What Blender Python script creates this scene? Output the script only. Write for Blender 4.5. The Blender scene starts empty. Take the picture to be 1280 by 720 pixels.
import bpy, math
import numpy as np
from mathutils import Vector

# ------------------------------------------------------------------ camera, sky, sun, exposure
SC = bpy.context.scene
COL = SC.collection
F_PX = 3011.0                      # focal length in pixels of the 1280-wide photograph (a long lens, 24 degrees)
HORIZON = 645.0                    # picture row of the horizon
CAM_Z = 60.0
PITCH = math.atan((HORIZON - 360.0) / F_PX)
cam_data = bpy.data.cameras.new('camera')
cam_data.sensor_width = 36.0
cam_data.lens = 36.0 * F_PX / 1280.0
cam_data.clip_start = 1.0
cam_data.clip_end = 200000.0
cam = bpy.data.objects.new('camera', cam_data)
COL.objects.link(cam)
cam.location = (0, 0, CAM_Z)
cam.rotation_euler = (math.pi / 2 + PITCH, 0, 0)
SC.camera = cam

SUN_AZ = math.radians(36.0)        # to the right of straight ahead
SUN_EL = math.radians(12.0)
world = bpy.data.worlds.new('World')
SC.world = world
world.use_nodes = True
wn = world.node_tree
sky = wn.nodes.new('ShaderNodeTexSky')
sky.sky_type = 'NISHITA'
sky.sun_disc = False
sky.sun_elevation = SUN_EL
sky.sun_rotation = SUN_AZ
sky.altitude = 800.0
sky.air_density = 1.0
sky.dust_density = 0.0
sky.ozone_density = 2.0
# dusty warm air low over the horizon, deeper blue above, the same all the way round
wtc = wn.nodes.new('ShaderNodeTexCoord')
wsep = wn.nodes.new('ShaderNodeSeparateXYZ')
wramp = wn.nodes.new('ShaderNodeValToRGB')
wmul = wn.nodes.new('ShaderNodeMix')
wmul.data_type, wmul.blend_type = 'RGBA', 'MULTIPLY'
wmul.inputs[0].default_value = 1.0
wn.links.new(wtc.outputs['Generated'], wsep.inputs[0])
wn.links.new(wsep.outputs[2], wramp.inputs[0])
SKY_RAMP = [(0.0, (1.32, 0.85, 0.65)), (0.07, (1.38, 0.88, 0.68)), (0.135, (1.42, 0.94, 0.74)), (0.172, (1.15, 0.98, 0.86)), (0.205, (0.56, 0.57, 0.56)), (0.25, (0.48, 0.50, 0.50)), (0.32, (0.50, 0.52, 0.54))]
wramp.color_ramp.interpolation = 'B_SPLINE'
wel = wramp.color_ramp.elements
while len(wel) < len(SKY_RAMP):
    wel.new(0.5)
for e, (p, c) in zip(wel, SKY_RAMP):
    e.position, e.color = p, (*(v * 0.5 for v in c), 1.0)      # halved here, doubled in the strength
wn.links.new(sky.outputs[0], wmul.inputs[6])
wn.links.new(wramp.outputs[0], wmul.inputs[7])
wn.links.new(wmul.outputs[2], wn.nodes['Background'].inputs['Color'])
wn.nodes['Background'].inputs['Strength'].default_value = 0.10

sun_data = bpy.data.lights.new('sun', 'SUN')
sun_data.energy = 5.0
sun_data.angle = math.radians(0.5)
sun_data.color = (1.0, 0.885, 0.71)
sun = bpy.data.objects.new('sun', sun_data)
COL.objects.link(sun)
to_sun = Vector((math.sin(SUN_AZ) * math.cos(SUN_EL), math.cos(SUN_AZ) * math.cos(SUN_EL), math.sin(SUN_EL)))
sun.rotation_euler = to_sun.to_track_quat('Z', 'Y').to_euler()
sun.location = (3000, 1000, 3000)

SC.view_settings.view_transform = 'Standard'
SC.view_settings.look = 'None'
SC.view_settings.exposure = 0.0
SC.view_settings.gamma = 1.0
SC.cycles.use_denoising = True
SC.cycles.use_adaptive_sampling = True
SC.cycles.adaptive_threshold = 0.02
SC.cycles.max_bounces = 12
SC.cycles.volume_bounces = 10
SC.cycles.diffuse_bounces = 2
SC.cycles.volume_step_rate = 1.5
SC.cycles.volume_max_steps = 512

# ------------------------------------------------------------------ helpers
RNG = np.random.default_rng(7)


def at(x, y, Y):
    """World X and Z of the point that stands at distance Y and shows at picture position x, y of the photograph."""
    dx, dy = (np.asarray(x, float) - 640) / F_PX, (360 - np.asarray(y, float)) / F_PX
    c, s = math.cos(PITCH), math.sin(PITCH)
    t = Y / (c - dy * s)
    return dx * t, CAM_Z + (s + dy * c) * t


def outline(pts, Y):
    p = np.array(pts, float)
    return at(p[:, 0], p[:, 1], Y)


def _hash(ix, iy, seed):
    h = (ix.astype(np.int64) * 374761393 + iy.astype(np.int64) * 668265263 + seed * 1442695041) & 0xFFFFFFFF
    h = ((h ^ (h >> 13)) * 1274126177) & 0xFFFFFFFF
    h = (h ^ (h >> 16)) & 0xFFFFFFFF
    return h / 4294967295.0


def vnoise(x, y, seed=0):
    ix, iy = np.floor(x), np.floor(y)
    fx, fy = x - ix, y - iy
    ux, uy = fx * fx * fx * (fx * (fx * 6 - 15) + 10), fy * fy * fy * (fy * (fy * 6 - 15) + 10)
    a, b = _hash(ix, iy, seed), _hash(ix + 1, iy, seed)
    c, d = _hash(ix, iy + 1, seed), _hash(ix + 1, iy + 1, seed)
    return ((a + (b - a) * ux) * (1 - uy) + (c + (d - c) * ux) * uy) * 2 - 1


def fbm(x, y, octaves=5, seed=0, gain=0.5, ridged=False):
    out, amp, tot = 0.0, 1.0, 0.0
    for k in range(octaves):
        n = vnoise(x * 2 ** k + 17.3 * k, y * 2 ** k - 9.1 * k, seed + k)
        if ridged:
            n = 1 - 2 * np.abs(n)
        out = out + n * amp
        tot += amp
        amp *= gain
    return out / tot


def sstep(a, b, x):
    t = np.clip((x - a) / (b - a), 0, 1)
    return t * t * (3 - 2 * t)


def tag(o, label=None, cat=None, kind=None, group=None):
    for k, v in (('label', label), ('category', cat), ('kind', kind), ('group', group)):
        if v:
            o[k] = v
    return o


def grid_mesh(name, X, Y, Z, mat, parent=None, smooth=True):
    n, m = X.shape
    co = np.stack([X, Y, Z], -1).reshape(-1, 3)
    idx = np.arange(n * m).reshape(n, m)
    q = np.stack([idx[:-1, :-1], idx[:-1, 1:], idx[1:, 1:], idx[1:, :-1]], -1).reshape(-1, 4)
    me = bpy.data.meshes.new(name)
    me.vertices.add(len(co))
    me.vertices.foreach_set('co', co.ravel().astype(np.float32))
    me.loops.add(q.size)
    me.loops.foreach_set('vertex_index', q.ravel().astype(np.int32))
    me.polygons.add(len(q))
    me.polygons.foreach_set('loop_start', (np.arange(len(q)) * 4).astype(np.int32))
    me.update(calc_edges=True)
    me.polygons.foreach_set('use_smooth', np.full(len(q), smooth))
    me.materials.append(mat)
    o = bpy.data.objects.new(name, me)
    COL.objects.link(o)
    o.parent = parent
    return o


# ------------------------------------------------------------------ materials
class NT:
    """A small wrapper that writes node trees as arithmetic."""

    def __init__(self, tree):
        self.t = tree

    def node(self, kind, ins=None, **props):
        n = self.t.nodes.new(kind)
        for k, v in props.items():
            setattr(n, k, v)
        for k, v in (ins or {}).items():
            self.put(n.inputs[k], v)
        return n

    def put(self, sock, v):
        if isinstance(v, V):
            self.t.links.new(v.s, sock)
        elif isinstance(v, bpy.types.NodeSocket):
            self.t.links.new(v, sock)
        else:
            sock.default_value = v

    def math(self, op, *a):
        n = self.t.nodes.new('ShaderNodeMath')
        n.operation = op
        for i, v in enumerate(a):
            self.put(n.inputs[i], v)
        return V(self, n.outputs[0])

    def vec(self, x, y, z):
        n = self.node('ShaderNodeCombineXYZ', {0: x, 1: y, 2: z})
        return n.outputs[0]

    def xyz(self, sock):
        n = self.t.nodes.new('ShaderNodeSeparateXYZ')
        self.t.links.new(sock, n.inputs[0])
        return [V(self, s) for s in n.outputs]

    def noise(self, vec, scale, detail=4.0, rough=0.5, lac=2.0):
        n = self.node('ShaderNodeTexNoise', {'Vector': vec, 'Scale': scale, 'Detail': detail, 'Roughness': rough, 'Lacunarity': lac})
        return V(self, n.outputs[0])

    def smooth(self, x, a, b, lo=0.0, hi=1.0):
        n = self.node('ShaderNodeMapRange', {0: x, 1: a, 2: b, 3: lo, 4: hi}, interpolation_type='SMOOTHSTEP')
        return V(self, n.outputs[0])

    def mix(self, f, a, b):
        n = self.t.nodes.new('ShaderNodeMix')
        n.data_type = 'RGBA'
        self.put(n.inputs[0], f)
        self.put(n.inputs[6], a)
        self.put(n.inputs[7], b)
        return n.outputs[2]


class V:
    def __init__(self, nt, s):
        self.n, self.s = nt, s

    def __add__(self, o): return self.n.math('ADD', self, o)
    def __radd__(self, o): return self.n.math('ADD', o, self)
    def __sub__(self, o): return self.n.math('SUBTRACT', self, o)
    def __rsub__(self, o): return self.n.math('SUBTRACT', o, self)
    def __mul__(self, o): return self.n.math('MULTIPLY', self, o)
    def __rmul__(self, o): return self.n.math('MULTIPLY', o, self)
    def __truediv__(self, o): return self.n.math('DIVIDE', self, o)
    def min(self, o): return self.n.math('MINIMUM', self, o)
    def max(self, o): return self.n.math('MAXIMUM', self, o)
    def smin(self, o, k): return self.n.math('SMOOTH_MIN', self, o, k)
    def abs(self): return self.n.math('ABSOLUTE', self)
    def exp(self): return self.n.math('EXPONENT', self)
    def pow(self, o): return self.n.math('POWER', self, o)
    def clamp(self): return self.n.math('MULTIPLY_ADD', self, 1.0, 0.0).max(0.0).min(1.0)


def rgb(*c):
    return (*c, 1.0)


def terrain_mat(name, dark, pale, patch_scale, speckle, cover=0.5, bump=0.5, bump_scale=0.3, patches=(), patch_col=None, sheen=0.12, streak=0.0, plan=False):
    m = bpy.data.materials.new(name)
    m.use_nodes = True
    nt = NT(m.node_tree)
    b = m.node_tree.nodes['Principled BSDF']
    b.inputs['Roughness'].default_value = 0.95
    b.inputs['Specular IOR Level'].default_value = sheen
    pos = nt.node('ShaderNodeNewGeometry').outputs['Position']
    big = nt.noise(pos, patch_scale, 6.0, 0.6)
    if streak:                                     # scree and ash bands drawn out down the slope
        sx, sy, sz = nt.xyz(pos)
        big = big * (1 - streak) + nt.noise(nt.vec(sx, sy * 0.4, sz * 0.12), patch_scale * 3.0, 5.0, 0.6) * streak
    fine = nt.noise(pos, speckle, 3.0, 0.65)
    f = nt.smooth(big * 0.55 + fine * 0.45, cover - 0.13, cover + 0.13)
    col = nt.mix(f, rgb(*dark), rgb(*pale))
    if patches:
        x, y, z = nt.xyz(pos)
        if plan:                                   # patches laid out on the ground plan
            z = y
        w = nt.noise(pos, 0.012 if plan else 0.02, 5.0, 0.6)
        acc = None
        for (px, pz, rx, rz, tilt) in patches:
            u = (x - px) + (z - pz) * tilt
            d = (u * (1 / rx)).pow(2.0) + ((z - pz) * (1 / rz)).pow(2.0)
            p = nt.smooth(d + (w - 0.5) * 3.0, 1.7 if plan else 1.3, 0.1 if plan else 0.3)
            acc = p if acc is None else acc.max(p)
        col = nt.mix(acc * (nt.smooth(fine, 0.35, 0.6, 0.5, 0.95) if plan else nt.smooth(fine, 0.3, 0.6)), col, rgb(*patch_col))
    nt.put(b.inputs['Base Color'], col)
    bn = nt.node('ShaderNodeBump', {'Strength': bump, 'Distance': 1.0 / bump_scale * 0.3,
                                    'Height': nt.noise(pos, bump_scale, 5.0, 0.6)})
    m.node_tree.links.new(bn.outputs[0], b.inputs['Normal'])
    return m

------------

Directions: Reproduce exactly, please, only the lines from the start of the data above to the line that contains "from mathutils import Vector", with both ends kept.

Answer to the exercise:
What Blender Python script creates this scene? Output the script only. Write for Blender 4.5. The Blender scene starts empty. Take the picture to be 1280 by 720 pixels.
import bpy, math
import numpy as np
from mathutils import Vector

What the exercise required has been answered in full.